Pardon me if I seem to have dwelt upon a personal experience. It is not merely a personal experience. It is, on the contrary, typical--typical of the experience of everyone of the hundreds of students who have had the good fortune to come under Professor Calvin's influence, or bent, at least, to nobler purposes; for it was profound and lasting. To such as remained in close relationship with him it was at once paternal and fraternal.

The ties that united him to his fellow workers were stronger than those of mere friendship. They were such as unite great, strong, clean, men unselfishly devoted to common high purposes, -- ties too strong to be broken, too tender and too sacred for expression. Thus it is that I have the honor to speak of him upon this occasion -- for those most worthy and best qualified and best entitled to do so cannot trust themselves to speak of him as they would.

Samuel Calvin's photograph of Terrell Mill, across from the modern-day Mayflower Residence Hall

This 1900 photo of North Dubuque Street shows the Iowa River Calvin would have known, as it curves to the west across from the modern-day Mayflower residence hall. The large building on the right of the photo is Terrill Mill, with its mill dams spanning the river.

Professor Calvin was great as a teacher because he was himself a great student -- great of heart, great in his sympathy and great as a man. Great as a man! And after all is it not the man that we love best to remember? At the time to which I have referred, his studies and his work as a teacher covered a wide range. Though forty years of age he had not yet become a specialist.

He never did become a specialist in the narrower sense. He was still laying the broad foundation upon which he has since builded so magnificently. And his was no house of cards, destined to fall as soon as his own supporting hand should be withdrawn. Rather has his withdrawal from our midst revealed to us what he has built; "that spiritual building -- that house not made with hands -- eternal in the heavens."

We have all admired Professor Calvin and those of us who have really known him have indeed loved him. We have marveled at his vast and accurate scholarship, and at the fine literary sense manifest, not only in his writings but in his lectures and even his ordinary conversation. We shall never forget that courtly manner and dignified bearing, at once relieved and accentuated by a keen humor, which revealed nothing of coarseness, and by joyous enthusiasm free from affectation.

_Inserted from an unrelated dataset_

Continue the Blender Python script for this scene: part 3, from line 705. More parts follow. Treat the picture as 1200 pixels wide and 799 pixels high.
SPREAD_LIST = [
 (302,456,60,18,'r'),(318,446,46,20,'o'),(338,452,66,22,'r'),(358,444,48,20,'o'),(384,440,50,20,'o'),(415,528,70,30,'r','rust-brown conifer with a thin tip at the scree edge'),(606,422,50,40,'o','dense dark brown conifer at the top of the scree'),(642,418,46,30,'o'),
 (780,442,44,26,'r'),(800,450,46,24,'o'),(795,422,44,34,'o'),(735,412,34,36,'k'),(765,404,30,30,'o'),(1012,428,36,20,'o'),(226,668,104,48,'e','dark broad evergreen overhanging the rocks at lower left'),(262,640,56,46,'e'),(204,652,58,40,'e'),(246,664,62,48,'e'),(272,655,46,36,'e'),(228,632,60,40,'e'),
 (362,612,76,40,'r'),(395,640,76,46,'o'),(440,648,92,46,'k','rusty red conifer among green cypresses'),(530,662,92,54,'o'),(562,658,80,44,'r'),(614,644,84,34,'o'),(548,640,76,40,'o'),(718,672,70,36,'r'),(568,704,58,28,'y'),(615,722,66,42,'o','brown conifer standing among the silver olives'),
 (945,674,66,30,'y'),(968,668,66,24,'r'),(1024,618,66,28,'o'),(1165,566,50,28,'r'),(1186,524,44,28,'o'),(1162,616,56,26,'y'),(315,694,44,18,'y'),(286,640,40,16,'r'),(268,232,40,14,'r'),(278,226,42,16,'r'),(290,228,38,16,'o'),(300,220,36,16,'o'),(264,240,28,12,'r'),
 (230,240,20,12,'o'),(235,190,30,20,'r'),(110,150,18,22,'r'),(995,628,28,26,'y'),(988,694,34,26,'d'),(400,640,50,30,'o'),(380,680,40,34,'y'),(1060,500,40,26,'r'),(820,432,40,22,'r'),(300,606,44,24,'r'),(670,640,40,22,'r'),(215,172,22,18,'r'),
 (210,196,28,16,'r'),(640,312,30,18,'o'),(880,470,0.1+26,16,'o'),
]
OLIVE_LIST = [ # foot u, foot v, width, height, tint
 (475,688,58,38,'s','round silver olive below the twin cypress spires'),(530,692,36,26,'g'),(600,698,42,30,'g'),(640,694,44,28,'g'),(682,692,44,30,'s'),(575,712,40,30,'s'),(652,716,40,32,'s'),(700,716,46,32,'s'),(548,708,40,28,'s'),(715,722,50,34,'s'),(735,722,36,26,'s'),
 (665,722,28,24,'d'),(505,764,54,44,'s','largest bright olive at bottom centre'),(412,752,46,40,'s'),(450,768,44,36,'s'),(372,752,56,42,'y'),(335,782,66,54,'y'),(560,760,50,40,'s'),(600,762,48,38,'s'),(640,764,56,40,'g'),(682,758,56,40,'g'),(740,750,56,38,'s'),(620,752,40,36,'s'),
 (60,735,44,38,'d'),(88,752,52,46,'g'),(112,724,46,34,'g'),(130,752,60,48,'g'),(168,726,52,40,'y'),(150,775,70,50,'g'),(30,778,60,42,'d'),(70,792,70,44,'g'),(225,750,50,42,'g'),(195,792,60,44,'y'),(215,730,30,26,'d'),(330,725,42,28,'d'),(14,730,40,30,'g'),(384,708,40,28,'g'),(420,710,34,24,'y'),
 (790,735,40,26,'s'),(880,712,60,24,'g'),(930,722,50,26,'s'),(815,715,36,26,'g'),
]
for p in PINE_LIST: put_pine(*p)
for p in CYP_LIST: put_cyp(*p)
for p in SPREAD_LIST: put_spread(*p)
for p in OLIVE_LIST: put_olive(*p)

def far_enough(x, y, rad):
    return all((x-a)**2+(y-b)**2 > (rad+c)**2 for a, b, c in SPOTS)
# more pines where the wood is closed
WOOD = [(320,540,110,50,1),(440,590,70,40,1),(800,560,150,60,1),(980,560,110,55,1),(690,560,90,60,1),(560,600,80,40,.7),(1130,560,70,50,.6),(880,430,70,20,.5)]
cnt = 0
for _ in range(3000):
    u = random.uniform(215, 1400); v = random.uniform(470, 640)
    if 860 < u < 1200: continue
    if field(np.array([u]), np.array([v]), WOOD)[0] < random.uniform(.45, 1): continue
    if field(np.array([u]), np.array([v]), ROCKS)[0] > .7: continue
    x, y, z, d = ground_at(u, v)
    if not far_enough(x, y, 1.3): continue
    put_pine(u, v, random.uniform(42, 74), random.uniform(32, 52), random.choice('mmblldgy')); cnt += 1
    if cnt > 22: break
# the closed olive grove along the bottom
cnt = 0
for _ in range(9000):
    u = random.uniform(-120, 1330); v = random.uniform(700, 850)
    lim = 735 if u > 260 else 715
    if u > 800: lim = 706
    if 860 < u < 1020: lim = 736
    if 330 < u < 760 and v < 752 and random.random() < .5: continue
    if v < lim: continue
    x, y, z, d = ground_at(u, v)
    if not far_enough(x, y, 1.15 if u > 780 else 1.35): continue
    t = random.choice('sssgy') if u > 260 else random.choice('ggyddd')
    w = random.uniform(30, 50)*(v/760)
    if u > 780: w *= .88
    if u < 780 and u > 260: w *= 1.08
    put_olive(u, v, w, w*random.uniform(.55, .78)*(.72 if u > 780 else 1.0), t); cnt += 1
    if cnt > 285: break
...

These attainments and these qualities were of themselves sufficient to win him a place of distinction; but his highest attribute -- that which bespoke the genuineness of all his other attributes -- was his character. For this we not only admire him; we revere him.

Professor Calvin's ancestors were Scotch Covenanters -- men and women of the strictest virtue, who even made a virtue of sternness. Such was the bed rock upon which his character was founded; but in its development we recognize the influence of something more fundamental than creed, or doctrine, or ritual. We recognize the beneficent and sweetening influence of the Master himself.

I do not know that I have ever heard him make the least profession of religion; but I am sure that he was a deeply religious man. I have never heard him pray but I am certain that he did pray, and what one of us can think of Professor Calvin, retiring to himself and appealing to Almighty God, without feeling his own faith strengthened and exalted?

We have come here in honor of and to consecrate the memory of Samuel Calvin. It is altogether fitting and proper that we should do this. "But in a larger sense we cannot consecrate -- we can not hallow" -- that memory. This he has done himself, "beyond our power to add or to detract." Students and professors in the University of Iowa "will little note nor long remember what we say here to-day; but they will never forget" what he did here. "It is rather for us, the living, to consecrate ourselves anew" to such works as he so nobly advanced. It is ours to be dedicated to new achievement; to "take from the honored dead increased devotion" to that cause to which he "gave the last full measure of devotion."

This is the highest possible tribute that we can pay his memory, and it is the tribute which he himself would have most desired.